Biermann singt Geschichten, aber vor allem Geschichte
Da sitzt also auch die West-Berlinerin Renate Limberg mit ihrer Freundin. Sie will mit Biermanns Musik den 9. November feiern. "Ich habe ja nie geglaubt, dass ich den Mauerfall erlebe". Den Auftritt Biermanns im Bundestag fanden zwar beide nicht so toll, aber das stecken sie weg. "Das ist schon sehr emotional heute", sagt Limbergs Begleiterin. "Biermann hat mich durch mein junges Erwachsenenleben begleitet".
Wie immer in seinen Konzerten singt der Liedermacher nicht nur, er plaudert auch messerscharf spottend aus seinen Erfahrungen im Widerstand. Doch an diesem Abend erzählt er nicht nur Geschichten, er erzählt Geschichte. Er begibt sich zurück zu seinen Anfängen in den Sechzigerjahren, als er dichtete: "Die großen Lügner, und was – na, was wir bleiben von denen? Von denen wird bleiben, dass wir kleinen Idioten, die Lebenden wie die Toten ach! daß wir ihnen geglaubt haben". Er singt das "Kleine Lied von den bleibenden Werten", und blickt zurück auf sein Arbeitsverbot, als er erst 30 Jahre alt war, und auf seine Ausbürgerung von 1976. Er spielt seine "Stasi-Ballade", deren Abschrift er später in seiner Stasi-Akte wiederfand und sagt: Da habe er ja "sozusagen das Original-Manuskript" gefunden. Biermann lacht. Dann grölt er seine "Ballade von den verdorbenen Geistern", mit der er 1989 mit den letzten DDR-Offiziellen Mielke, Krenz und Honecker abrechnete. Laut singt er und theatralisch. Seine Stimme hat nicht an Kraft verloren.

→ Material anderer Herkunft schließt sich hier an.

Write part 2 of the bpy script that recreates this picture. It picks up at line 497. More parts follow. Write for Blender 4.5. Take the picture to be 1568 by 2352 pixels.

Marianne Birthler: "Mein Herz ist wie durchgewaschen"
Und das Zentralquartett, das hat seinen Spaß nicht verloren. Biermann geht ab, die vier Musiker des Freejazz-Ensembles legen los. Jung sind sie nicht mehr, auch sie sind in ihren Siebzigern, Saxofonist Petrowsky kommt gar mit Gehstock auf die Bühne, aber dafür mit schwarzer Lederweste. Und lederwestig cool, so spielen sie auch. Sie hauen und blasen in ihre Instrumente, als seien sie gerade der Musikhochschule entkommen. Nach dem Konzert müssen einige der früheren Bürgerrechtler ihre Gefühle wieder ordnen. Marianne Birthler, die viele Jahre die Stasi-Unterlagenbehörde anführte, kann kaum reden vor Rührung. "Grandios", sagt sie hingerissen. "Mein Herz ist wie durchgewaschen".
Die vielen ehemaligen Bürgerrechtler hier im Berliner Ensemble: Sie feiern den Biermann, die Freejazzer, den Mauerfall. Und: Vielleicht auch ein bisschen sich selbst? 25 Jahre nach der Friedlichen Revolution erleben sie noch einmal die Genugtuung einst viel gelitten zu haben, aber am Ende die Gewinner der Geschichte zu sein. Ein rührender Abend.